◆ **WHAT IS ASKED**:
Extract the first line through the line containing "return m, nt, nt.nodes['Principled BSDF']" from the listing below, exactly as written.

◆ **DATA EXCERPT**:
_ _ _ _ _ _ _
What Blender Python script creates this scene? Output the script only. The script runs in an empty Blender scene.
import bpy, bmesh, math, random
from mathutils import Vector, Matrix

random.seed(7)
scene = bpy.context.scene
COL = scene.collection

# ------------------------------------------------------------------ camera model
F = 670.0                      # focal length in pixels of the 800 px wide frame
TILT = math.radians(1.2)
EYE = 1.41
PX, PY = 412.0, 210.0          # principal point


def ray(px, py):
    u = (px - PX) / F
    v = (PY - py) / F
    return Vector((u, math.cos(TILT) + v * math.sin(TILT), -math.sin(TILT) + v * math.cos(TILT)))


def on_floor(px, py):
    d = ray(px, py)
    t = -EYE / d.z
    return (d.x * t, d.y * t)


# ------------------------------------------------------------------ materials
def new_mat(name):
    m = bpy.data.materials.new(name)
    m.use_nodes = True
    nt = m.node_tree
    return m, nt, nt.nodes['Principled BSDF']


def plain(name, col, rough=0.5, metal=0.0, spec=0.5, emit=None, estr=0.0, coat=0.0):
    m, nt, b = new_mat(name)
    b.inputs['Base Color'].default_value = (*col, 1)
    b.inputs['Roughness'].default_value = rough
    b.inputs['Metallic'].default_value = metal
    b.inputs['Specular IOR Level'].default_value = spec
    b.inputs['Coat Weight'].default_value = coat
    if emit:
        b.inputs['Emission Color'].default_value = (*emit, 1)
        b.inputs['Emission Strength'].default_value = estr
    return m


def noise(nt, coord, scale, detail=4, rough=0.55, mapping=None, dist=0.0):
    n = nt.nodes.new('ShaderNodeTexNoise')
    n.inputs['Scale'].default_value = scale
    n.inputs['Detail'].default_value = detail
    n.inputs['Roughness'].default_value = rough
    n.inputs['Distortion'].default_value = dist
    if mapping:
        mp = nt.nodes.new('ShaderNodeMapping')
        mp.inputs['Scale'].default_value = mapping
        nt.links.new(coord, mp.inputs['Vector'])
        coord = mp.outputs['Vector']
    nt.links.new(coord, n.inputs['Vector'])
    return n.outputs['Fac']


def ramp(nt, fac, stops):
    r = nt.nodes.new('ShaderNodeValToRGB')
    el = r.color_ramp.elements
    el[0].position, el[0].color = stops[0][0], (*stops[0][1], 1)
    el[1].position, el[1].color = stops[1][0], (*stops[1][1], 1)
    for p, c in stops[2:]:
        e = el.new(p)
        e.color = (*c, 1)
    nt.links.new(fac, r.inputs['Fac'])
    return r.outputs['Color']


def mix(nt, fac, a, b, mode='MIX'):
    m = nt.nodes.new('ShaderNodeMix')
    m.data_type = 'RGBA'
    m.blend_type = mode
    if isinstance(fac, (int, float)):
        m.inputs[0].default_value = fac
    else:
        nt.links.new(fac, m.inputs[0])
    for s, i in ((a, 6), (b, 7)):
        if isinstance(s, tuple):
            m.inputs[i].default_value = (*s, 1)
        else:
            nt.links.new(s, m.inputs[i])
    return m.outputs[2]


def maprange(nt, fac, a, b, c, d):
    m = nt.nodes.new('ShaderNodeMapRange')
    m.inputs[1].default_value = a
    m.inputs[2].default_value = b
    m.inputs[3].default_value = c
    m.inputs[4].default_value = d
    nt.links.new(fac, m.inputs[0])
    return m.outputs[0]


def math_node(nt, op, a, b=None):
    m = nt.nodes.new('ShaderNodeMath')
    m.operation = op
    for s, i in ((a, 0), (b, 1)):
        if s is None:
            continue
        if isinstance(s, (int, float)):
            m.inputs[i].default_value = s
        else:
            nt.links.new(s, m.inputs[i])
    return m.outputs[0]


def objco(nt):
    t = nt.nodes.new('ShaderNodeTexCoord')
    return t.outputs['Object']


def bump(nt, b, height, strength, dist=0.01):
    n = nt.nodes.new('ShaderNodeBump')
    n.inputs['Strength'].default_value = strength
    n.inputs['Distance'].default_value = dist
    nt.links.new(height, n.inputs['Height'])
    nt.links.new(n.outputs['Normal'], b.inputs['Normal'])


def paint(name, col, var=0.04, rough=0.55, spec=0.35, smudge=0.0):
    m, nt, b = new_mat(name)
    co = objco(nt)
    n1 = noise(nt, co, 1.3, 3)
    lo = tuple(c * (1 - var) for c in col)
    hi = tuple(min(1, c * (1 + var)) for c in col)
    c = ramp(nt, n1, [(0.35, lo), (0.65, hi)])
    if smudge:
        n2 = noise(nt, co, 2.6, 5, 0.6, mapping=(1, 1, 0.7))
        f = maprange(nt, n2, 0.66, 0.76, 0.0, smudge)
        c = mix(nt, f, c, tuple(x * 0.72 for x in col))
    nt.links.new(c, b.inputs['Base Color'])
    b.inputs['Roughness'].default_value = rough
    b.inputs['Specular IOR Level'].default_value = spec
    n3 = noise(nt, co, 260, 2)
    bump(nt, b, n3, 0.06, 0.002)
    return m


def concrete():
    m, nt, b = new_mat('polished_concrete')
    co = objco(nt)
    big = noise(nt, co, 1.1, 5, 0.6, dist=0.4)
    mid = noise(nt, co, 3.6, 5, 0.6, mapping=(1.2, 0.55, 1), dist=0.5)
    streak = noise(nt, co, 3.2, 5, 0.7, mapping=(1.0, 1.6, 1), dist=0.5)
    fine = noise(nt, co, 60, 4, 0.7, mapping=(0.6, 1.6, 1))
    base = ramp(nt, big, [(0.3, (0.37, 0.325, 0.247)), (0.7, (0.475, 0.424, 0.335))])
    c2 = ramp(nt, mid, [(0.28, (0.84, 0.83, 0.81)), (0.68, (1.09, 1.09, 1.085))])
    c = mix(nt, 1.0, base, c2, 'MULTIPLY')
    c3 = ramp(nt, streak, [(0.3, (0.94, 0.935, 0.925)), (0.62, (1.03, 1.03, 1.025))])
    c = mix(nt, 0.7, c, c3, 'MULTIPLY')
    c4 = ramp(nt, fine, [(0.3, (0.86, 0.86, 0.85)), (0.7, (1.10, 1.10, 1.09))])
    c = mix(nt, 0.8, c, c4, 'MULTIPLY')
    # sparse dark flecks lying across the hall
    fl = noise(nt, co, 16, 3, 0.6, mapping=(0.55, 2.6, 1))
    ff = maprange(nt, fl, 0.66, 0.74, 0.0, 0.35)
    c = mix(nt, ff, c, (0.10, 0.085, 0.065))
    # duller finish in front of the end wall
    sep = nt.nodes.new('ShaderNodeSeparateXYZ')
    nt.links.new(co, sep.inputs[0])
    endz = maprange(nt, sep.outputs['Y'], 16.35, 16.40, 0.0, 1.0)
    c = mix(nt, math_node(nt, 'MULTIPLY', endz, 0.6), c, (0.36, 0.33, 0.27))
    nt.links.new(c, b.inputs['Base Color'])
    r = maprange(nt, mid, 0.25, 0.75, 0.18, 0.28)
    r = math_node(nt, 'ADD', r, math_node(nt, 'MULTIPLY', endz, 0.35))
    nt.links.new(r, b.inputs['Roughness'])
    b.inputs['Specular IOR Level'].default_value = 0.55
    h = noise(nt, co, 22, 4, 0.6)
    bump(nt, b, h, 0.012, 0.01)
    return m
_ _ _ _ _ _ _
◆ **ANSWER TO THE EXERCISE**:
What Blender Python script creates this scene? Output the script only. The script runs in an empty Blender scene.
import bpy, bmesh, math, random
from mathutils import Vector, Matrix

random.seed(7)
scene = bpy.context.scene
COL = scene.collection

# ------------------------------------------------------------------ camera model
F = 670.0                      # focal length in pixels of the 800 px wide frame
TILT = math.radians(1.2)
EYE = 1.41
PX, PY = 412.0, 210.0          # principal point


def ray(px, py):
    u = (px - PX) / F
    v = (PY - py) / F
    return Vector((u, math.cos(TILT) + v * math.sin(TILT), -math.sin(TILT) + v * math.cos(TILT)))


def on_floor(px, py):
    d = ray(px, py)
    t = -EYE / d.z
    return (d.x * t, d.y * t)


# ------------------------------------------------------------------ materials
def new_mat(name):
    m = bpy.data.materials.new(name)
    m.use_nodes = True
    nt = m.node_tree
    return m, nt, nt.nodes['Principled BSDF']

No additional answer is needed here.